Mr. Johnson left the government in 1966 to become a senior fellow at the Brookings Institution and then went to Colgate University as a political science professor and department chairman until 1984. He taught at the Salzburg Seminar in Austria and lectured at the Foreign Service Institute and the National War College.
He published numerous articles on foreign policy and wrote "Improbable Dangers: U.S. Conceptions of Threat in the Cold War and After" (1994), which argued that legitimate security threats to the United States were often exaggerated by the nation's leaders.

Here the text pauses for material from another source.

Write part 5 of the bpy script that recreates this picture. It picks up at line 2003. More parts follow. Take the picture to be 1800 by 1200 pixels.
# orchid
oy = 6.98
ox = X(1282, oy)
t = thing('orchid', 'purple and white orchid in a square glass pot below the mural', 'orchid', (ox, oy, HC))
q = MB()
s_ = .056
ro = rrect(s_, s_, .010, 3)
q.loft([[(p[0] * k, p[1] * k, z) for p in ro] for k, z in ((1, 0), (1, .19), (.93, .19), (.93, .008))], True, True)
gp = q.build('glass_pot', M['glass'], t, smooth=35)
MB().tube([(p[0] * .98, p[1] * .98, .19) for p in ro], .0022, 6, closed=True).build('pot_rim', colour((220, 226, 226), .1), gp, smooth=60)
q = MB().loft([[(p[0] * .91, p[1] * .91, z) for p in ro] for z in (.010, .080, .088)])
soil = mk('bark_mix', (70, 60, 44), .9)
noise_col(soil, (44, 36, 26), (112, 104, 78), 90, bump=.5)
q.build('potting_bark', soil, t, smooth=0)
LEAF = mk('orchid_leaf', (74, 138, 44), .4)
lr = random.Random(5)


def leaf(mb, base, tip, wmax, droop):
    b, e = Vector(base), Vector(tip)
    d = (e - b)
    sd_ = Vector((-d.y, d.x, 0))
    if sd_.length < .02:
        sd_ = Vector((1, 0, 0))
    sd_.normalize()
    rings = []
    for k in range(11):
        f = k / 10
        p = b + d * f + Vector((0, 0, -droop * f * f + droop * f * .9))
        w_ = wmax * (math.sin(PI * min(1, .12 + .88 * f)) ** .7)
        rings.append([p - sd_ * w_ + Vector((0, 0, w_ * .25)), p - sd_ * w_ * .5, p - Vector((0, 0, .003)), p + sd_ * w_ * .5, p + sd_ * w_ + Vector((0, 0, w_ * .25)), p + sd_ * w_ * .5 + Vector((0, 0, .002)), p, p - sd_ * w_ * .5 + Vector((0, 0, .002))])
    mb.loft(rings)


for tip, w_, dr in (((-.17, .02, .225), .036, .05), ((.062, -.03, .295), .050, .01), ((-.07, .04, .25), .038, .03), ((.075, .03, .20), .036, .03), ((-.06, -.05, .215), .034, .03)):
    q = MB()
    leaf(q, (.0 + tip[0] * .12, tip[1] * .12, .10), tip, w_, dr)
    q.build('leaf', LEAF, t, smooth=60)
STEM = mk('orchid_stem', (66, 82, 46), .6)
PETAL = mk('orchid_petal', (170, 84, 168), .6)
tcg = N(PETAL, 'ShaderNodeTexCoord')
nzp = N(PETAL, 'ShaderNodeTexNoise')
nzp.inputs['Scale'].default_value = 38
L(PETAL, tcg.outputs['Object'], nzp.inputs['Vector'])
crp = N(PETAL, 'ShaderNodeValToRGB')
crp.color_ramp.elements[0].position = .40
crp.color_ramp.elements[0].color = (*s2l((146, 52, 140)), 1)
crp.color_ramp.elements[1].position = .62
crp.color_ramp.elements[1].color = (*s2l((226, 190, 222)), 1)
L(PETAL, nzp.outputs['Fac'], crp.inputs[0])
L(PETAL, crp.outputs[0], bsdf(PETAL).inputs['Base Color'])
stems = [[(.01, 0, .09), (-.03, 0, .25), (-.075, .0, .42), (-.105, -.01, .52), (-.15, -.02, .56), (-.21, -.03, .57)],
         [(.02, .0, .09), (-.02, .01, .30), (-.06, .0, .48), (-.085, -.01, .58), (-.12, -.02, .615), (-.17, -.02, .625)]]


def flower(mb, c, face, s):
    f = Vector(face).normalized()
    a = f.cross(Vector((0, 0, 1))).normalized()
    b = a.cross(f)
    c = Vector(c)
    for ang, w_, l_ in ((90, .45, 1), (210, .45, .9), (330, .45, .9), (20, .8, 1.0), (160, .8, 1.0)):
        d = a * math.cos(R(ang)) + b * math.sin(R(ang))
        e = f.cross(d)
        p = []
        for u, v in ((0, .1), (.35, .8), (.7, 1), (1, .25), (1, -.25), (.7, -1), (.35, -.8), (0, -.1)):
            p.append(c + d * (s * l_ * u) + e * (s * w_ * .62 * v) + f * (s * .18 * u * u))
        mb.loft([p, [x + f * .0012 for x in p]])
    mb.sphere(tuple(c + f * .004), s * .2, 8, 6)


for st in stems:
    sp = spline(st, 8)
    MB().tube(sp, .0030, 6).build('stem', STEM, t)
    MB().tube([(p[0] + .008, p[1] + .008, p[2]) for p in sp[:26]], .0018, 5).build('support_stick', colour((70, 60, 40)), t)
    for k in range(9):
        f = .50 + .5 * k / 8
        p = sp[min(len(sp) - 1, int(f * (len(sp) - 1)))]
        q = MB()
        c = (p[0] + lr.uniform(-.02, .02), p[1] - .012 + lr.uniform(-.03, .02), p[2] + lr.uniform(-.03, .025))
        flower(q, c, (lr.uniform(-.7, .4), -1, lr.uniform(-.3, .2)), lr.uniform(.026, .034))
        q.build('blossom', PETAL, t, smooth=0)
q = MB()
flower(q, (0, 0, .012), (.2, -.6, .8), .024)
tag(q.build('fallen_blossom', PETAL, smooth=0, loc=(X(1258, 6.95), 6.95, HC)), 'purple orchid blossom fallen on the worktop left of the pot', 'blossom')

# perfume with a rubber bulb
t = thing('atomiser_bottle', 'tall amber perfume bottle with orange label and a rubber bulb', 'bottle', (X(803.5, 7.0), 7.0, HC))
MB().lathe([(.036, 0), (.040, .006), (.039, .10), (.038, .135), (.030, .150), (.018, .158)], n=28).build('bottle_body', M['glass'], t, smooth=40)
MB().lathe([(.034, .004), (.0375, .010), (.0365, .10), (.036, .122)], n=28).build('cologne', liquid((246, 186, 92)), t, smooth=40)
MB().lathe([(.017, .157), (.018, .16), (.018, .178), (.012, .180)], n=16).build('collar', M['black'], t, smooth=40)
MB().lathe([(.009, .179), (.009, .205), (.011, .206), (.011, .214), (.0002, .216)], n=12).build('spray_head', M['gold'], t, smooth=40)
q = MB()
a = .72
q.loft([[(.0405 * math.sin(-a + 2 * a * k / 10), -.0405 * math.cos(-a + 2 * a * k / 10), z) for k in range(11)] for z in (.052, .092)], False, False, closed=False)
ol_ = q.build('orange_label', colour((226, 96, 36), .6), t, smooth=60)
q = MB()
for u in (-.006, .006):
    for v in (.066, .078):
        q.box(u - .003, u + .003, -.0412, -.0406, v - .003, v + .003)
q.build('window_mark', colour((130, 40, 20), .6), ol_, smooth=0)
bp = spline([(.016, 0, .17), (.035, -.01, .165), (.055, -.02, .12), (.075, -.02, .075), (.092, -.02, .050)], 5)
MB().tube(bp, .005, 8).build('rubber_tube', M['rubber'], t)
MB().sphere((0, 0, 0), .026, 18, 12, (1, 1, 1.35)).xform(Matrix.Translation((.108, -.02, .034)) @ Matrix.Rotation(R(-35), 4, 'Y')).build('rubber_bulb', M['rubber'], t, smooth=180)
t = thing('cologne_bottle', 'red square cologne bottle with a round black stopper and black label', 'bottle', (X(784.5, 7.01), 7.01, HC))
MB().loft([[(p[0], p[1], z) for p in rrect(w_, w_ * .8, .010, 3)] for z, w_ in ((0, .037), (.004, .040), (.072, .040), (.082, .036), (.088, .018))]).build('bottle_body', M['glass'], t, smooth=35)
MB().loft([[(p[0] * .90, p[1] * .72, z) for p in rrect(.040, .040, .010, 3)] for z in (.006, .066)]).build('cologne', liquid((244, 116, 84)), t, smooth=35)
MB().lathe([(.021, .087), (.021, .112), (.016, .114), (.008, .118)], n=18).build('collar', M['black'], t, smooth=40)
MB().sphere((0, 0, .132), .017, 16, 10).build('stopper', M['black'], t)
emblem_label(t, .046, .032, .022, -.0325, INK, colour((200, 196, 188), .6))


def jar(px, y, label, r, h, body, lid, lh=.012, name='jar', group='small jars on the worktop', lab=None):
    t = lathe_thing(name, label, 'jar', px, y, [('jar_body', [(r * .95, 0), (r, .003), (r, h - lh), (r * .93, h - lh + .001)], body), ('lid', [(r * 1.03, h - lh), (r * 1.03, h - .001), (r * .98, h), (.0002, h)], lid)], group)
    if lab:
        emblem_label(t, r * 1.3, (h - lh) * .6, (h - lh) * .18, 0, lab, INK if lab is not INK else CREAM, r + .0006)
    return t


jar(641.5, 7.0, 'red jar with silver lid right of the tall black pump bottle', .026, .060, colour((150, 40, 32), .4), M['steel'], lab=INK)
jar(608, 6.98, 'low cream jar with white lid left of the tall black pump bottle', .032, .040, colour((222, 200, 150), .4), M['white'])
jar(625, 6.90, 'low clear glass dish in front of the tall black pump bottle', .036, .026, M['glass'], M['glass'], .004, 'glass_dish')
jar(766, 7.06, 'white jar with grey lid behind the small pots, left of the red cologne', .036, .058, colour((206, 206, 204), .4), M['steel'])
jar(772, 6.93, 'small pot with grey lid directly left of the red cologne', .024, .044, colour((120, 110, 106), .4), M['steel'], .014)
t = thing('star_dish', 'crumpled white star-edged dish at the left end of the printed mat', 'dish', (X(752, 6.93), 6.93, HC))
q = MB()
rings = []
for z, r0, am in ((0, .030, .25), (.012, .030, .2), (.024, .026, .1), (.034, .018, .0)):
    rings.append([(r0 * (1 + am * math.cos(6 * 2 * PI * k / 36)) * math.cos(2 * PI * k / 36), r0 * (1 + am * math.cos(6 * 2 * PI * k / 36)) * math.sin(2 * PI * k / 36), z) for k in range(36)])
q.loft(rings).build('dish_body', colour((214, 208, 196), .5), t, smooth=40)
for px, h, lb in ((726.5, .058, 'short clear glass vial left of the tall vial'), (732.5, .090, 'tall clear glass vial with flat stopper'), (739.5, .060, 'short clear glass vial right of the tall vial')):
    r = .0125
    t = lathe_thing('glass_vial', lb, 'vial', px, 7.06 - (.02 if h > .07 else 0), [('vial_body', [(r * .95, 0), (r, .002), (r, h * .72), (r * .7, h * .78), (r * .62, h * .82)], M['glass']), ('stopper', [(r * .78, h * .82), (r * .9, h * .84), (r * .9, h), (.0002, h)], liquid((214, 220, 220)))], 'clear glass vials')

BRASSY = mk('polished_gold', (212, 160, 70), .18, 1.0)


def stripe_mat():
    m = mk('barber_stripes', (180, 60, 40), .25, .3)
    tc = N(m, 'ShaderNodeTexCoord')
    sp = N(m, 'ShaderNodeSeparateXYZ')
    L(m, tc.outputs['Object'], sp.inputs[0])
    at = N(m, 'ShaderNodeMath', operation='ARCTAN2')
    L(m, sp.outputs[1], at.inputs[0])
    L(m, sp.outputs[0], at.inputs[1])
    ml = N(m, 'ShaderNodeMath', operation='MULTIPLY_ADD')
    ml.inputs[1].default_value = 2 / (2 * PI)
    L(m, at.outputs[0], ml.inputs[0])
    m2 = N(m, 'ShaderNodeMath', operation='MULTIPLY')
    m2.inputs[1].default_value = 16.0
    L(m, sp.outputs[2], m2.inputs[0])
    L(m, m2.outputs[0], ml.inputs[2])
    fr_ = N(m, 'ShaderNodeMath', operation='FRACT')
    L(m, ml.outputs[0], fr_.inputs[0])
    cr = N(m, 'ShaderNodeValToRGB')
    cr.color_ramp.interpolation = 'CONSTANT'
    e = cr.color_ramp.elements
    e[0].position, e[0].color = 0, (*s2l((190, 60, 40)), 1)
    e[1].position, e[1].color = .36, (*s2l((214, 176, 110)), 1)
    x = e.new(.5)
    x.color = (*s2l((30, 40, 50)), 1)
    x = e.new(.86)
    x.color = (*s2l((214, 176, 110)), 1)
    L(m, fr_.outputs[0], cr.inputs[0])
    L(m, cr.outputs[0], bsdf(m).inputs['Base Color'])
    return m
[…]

A 1998 column in The Washington Post by Stephen S. Rosenfeld called Mr. Johnson "no peacenik and no glib second-guesser. But he is convinced that our evolving perception of the Soviet threat arose not simply from a calm, objective reading of Soviet purposes but from insufficiently examined subjective considerations of our own."
In retirement, Mr. Johnson held appointments at the Carnegie Endowment for International Peace, the Overseas Development Council and the National Policy Association. He was a member of the Council on Foreign Relations, the American Political Science Association and Rock Spring Congregational United Church of Christ in Arlington.
His marriage to Jean Johnson ended in divorce.
Survivors include his wife, Constance Hendrickson of Bethesda; a sister; and three children from his first marriage, Mark Johnson and Eric Johnson, both of Baltimore, and Hilary Durrette of Richmond.